Welcome to N6NB.com. This site
is about amateur radio. It discusses topics such as VHF/UHF weak
signal operating, roving, contests,
the Quagi antenna design, a
VHF/UHF
triband cubical quad design,
10-band "toolbox"
stations for roving, building a tower trailer
from a kit, measuring antenna gain,
and RF safety. There are also pages about building
the Tehachapi contest station, the
N6NB beacons
and the problem of ice storms in the mountains.
There are photo albums of several Southern California
Contest Club Field Days, a Field Day-style DX contest
in Mexico, and the 2012 E51YNB/E51TAI operations.
Sadly,
now there's a page describing the 2011 fire that
destroyed the Tehachapi contest station. This website is an ongoing
project. Most recent revisions: 1/13/2023.

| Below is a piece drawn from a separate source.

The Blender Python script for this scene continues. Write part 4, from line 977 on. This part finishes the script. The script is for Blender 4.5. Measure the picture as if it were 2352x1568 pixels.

Recently added or revised: 60 years of VHF adventures,
roving
page, RF safety page,
SBMS
Contest rules and results, setting microwave
world records (now including a link to
a narrated PowerPoint show with videos), small senior rovers, and August
UHF Contest results.
A personal note: I've been involved
in many aspects of amateur radio over the 65 years I've been
licensed.
It's been fun. I did some of the earliest portable e.m.e.
(moonbounce)
work--in places ranging from Alaska to the Utah-Nevada border.
Early
on I found out I liked radio contests and also building things for the
VHF, UHF and microwave bands. In the 1960s I discovered that
"mountaintopping"
made it easier to win the VHF/UHF contests that are sponsored four
times
a year by ARRL, the national association for amateur radio. By
1980,
I had finished #1 nationally in the single operator category of 12 VHF
or UHF contests--all while operating in a parked van or camper on
various
mountaintops from coast to coast. That resulted in several
scoring
records that were never broken under the section multiplier
scoring
system. (In the 1980s latitude and longitude-based grid squares
replaced
ARRL sections as multipliers and then more categories were added,
including
the rover, high power, low power and QRP categories). Under the
new
system I won another 26 contests nationally as a rover and seven in the
QRP portable category, setting scoring records for the January, June
and
September VHF contests and the August UHF contest. I've now won
at least an ARRL division leader certificate in a VHF contest in SEVEN
decades: the 1960s, 1970s, 1980s, 1990s, 2000s, 2010s and now the
2020s, with at least one #1 score nationally in six of those
decades. The Tehachapi Mountain antenna farm (shown
above) was the realization of a longtime dream: to have a good non-portable
station on a mountaintop. Building the buildings and putting up the
towers was a lot of work, but when the weather was bad it was a luxury
to operate inside a building on a good mountaintop, not in a car (until
the fire, see above).
Portable VHF contesting prompted me to look for
better and simpler antennas. With the help of Will Anderson, AA6DD,
I designed the Quagi antenna on a backyard antenna range in 1972.
That led to the ARRL Technical Excellence Award in 1977 and helped me win
the Radio Amateur of the Year award at Dayton in 1980. I also received
the John Chambers Memorial Award of the Central States VHF Society in 1978
and again 37 years later in 2015.
I served four terms as an elected ARRL vice director
in the 1980s and early 1990s and was chairman of the ARRL Contest Advisory
Committee during the 1970s. I've also done some writing about amateur
radio, including a number of articles for QST, CQ and Ham
Radio magazines. I co-authored a book about amateur radio with
Jim Steffen, KC6A, Computer Programs for Amateur Radio (Hayden
Book Co., 1984). I also wrote several college textbooks, including
20 editions of Major Principles of Media Law, and was a university
professor for 37 years, mostly at California State University, Fullerton.
I hold Ph.D. and J.D. degrees and have been a member of the California
Bar since 1975 (now retired/inactive).